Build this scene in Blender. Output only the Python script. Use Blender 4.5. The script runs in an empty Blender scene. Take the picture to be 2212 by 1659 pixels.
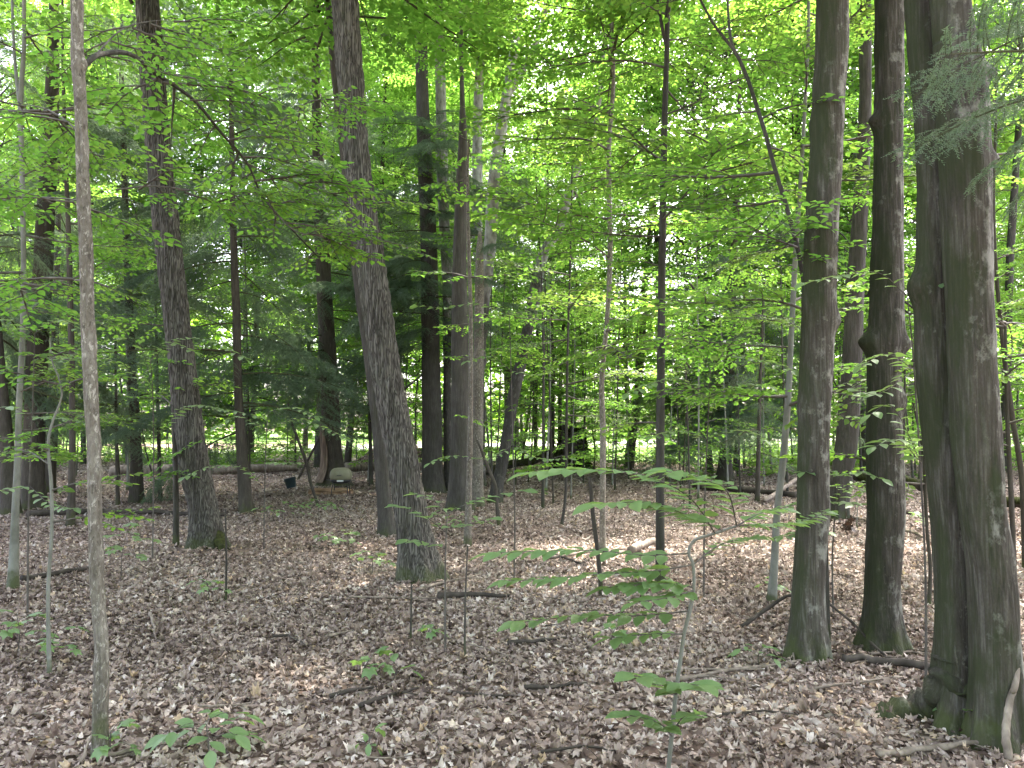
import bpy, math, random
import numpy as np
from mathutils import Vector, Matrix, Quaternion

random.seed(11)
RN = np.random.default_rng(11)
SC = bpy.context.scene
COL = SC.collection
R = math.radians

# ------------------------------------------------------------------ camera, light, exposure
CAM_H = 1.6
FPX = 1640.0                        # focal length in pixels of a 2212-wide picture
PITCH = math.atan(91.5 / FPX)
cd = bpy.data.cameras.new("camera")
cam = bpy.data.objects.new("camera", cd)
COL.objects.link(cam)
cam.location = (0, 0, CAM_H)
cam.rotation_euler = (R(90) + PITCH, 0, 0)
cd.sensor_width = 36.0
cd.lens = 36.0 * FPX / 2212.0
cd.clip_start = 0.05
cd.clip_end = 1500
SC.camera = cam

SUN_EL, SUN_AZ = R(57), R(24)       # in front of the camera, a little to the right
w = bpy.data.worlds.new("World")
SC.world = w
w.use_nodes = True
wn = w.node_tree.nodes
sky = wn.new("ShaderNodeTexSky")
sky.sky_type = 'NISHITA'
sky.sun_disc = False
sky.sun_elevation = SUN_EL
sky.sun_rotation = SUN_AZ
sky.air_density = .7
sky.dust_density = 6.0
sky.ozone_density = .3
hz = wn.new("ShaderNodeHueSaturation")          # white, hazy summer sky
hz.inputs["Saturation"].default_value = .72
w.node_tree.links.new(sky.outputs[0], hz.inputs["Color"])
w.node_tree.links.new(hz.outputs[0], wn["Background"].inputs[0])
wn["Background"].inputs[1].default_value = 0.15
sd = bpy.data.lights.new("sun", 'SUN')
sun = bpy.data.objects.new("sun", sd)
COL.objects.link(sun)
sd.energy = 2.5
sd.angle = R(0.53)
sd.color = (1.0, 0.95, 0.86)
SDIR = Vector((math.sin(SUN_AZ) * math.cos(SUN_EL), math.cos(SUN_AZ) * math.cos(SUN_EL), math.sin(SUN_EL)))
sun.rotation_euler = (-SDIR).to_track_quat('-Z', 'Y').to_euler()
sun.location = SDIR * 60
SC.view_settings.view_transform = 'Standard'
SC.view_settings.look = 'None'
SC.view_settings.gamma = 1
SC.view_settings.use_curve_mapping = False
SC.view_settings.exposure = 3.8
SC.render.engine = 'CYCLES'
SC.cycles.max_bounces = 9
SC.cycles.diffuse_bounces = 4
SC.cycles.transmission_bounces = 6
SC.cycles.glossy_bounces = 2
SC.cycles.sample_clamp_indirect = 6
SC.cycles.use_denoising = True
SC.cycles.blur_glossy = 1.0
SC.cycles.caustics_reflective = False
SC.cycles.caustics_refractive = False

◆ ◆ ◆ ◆

• **OBJECTIVE**: Copy out every line of the material above exactly, skipping the pictures.

• **RESULT OF THIS EXERCISE**:
Build this scene in Blender. Output only the Python script. Use Blender 4.5. The script runs in an empty Blender scene. Take the picture to be 2212 by 1659 pixels.
import bpy, math, random
import numpy as np
from mathutils import Vector, Matrix, Quaternion

random.seed(11)
RN = np.random.default_rng(11)
SC = bpy.context.scene
COL = SC.collection
R = math.radians

# ------------------------------------------------------------------ camera, light, exposure
CAM_H = 1.6
FPX = 1640.0                        # focal length in pixels of a 2212-wide picture
PITCH = math.atan(91.5 / FPX)
cd = bpy.data.cameras.new("camera")
cam = bpy.data.objects.new("camera", cd)
COL.objects.link(cam)
cam.location = (0, 0, CAM_H)
cam.rotation_euler = (R(90) + PITCH, 0, 0)
cd.sensor_width = 36.0
cd.lens = 36.0 * FPX / 2212.0
cd.clip_start = 0.05
cd.clip_end = 1500
SC.camera = cam

SUN_EL, SUN_AZ = R(57), R(24)       # in front of the camera, a little to the right
w = bpy.data.worlds.new("World")
SC.world = w
w.use_nodes = True
wn = w.node_tree.nodes
sky = wn.new("ShaderNodeTexSky")
sky.sky_type = 'NISHITA'
sky.sun_disc = False
sky.sun_elevation = SUN_EL
sky.sun_rotation = SUN_AZ
sky.air_density = .7
sky.dust_density = 6.0
sky.ozone_density = .3
hz = wn.new("ShaderNodeHueSaturation")          # white, hazy summer sky
hz.inputs["Saturation"].default_value = .72
w.node_tree.links.new(sky.outputs[0], hz.inputs["Color"])
w.node_tree.links.new(hz.outputs[0], wn["Background"].inputs[0])
wn["Background"].inputs[1].default_value = 0.15
sd = bpy.data.lights.new("sun", 'SUN')
sun = bpy.data.objects.new("sun", sd)
COL.objects.link(sun)
sd.energy = 2.5
sd.angle = R(0.53)
sd.color = (1.0, 0.95, 0.86)
SDIR = Vector((math.sin(SUN_AZ) * math.cos(SUN_EL), math.cos(SUN_AZ) * math.cos(SUN_EL), math.sin(SUN_EL)))
sun.rotation_euler = (-SDIR).to_track_quat('-Z', 'Y').to_euler()
sun.location = SDIR * 60
SC.view_settings.view_transform = 'Standard'
SC.view_settings.look = 'None'
SC.view_settings.gamma = 1
SC.view_settings.use_curve_mapping = False
SC.view_settings.exposure = 3.8
SC.render.engine = 'CYCLES'
SC.cycles.max_bounces = 9
SC.cycles.diffuse_bounces = 4
SC.cycles.transmission_bounces = 6
SC.cycles.glossy_bounces = 2
SC.cycles.sample_clamp_indirect = 6
SC.cycles.use_denoising = True
SC.cycles.blur_glossy = 1.0
SC.cycles.caustics_reflective = False
SC.cycles.caustics_refractive = False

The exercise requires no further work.